I don't have any experience with digital EQ or other analog EQ's like Levinson Cello Palette.  Using the Rane in its flat setting without EQ, it was more neutral with greater clarity than the Spectral DMC 10 gamma line stage.  Regardless of how good you think your current system is, without EQ it is nothing compared to what it would be with any decent EQ.  Go for the GAS!!!!!!  Use the EQ judiciously and experiment to see what sound suits you.  Then when your rich friends visit, tell them you have a new mystery component they are hearing.  Then reveal the truth.  The honest ones will be delighted and thank you for the education.

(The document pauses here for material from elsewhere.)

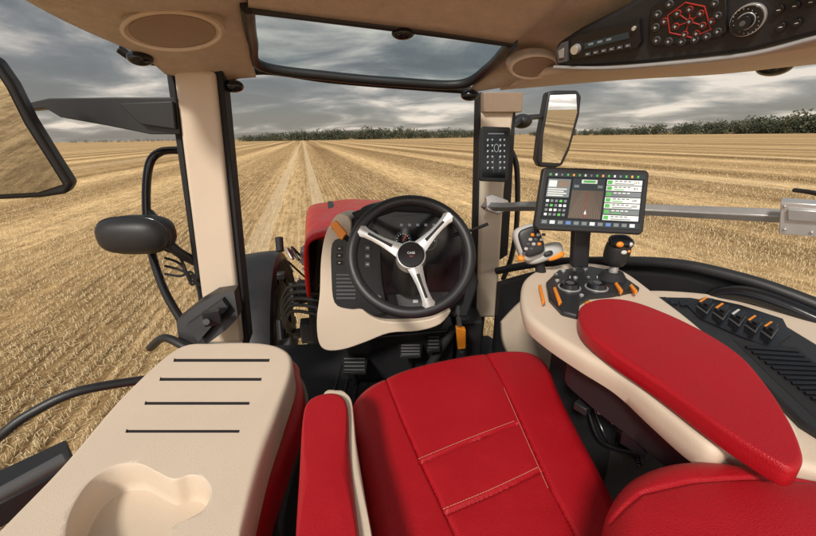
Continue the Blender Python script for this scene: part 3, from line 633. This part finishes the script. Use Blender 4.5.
# ===== armrest with controls
ar=thing('control_armrest',S(640,400,z=-.95),'multifunction armrest with red leather pad, joystick and knobs','armrest')
b=B(); b.pad([S(*q,z=-.405) for q in((521,292),(526,277),(545,267),(580,262),(618,268),(655,292),(705,330),(790,415),(792,440),(765,450),(738,442),(722,450),(700,440),(660,408),(620,375),(580,352),(545,330),(525,312))],.05,.014,'beige',n=220,rings=24,inset=.01); ab=b.fin('armrest_body',ar)
b=B(); b.pad([S(*q,z=-.455) for q in((570,345),(590,320),(640,320),(720,380),(765,425),(740,446),(700,440),(640,400),(590,366))],.09,.01,'black',n=100,rings=10); b.fin('armrest_underside',ar)
b=B(); b.pad([S(*q,z=-.368) for q in((579,314),(583,304),(602,298),(630,300),(665,312),(705,331),(742,355),(770,387),(792,422),(803,448),(804,462),(794,469),(774,460),(720,426),(660,383),(610,350),(585,329))],.030,.008,'red',n=260,rings=50,crown=.001); b.fin('armrest_pad',ar,ang=60)
pa=Pl(S(560,280,z=-.40),S(620,285,z=-.40),S(590,310,z=-.40))
b=B(); b.dec(pa,[(546,284),(558,272),(590,268),(618,274),(640,290),(612,296),(590,298),(580,304),(578,318),(562,314),(549,300)],-.01,.008,'black'); b.fin('control_panel',ar,bev=.005)
for x,y in((569,291),(596,291)):
    b=B(); b.disc(pa,x,y,11,.0085,.012,'silver',32); b.disc(pa,x,y,9.6,.0122,.024,'gloss',32,.85); b.disc(pa,x,y,4,.0242,.026,'grey',24); b.dec(pa,[(x-.5,y-7),(x+.5,y-7),(x+.5,y-4.5),(x-.5,y-4.5)],.0243,.0248,'white'); b.fin('dial',ar,bev=.0015)
for q in([(552.5,292),(555.5,291.5),(561.5,307),(558.5,309)],[(538,289.5),(541,288.8),(545,306),(542,307.5)],[(613.5,288),(616,286),(622.5,295),(620,297.5)],[(628.5,290),(631,288),(637,295.5),(634.5,297.5)],[(584,307),(589,305),(591,308),(586,310)]):
    b=B(); b.dec(pa,q,.004,.015,'orange'); b.fin('orange_lever',ar,bev=.003,seg=3)
for x,y in((556,278),(563,274),(574,273),(585,272),(581,299),(575,281),(588,281),(557,284)):
    b=B(); b.disc(pa,x,y,2.2,.0085,.013,'silver' if x%2 else 'grey',14); b.disc(pa,x,y,.9,.0132,.0138,'white',8); b.fin('push_button',ar)
b=B(); J=S(612,279,z=-.395)
b.cyl(J,J+UP*.022,.040,.026,'dark',28); b.cyl(J+UP*.022,J+UP*.05,.012,.012,'silver',20)
b.ell(J+Vector((.0,0,.080)),(.030,.031,.042),'black',Matrix.Rotation(.15,3,'X'),pw=.72); b.ell(J+Vector((.0,-.010,.114)),(.031,.026,.014),'gloss',Matrix.Rotation(.3,3,'X'),pw=.7)
b.ell(J+Vector((-.014,-.030,.112)),(.010,.008,.008),'orange'); b.ell(J+Vector((.014,-.030,.112)),(.007,.008,.007),'silver'); b.ell(J+Vector((.0,-.032,.090)),(.008,.005,.006),'white'); b.ell(J+Vector((.014,-.029,.092)),(.005,.005,.004),'orange')
b.fin('joystick',ar)
b=B(); J=S(536,270,z=-.40); R_=Matrix.Rotation(-.35,3,'Y')@Matrix.Rotation(-.3,3,'X')
b.cyl(J+Vector((.02,0,-.02)),J+Vector((-.0,0,.05)),.016,.014,'dark',20)
b.ell(J+Vector((.016,0,.055)),(.058,.036,.024),'pale',R_,pw=.6); b.ell(J+Vector((-.034,-.008,.092)),(.040,.026,.054),'pale',R_,pw=.55)
b.ell(J+Vector((-.036,-.034,.102)),(.032,.009,.043),'black',R_,pw=.55)
for i in range(5):
    for j in range(3): b.ell(J+Vector((-.058+.016*j+.005*i,-.0455,.070+.014*i)),(.0055,.0035,.0045),'orange' if (i*3+j) in(1,8,12) else ('pale' if (i+j)%2 else 'grey'),pw=.7)
b.ell(J+Vector((.044,-.026,.054)),(.026,.012,.011),'orange',R_,pw=.7); b.ell(J+Vector((-.06,-.03,.05)),(.012,.012,.010),'orange'); b.ell(J+Vector((.018,-.034,.064)),(.014,.008,.008),'black',R_,pw=.7)
b.fin('drive_lever',ar)
b=B()
b.tube([S(552,335,y=.98),S(562,370,y=.95),S(578,376,y=.92),S(590,360,y=.9)],.008,'gloss')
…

The later version of the Rane, ME 60S had more features and is sonically colored compared to the original ME 60.  They are both 30 band, 1/3 octave EQ ranges, so much flexibility from 20-20kHz, boost or cut by up to 12 dB.  I go from source to Rane to power amp.  No line preamp stage.  The Rane has a crude rotary volume control, which could certainly be improved.  Even as is, the Rane with EQ will please more than any preamp without EQ.  I haven't compared many line stages, but the Rane without EQ certainly outperformed Spectral, Pass, Belles preamps for clarity, etc.  Engaging the EQ completely wiped out these preamps without EQ.  EQ is that important.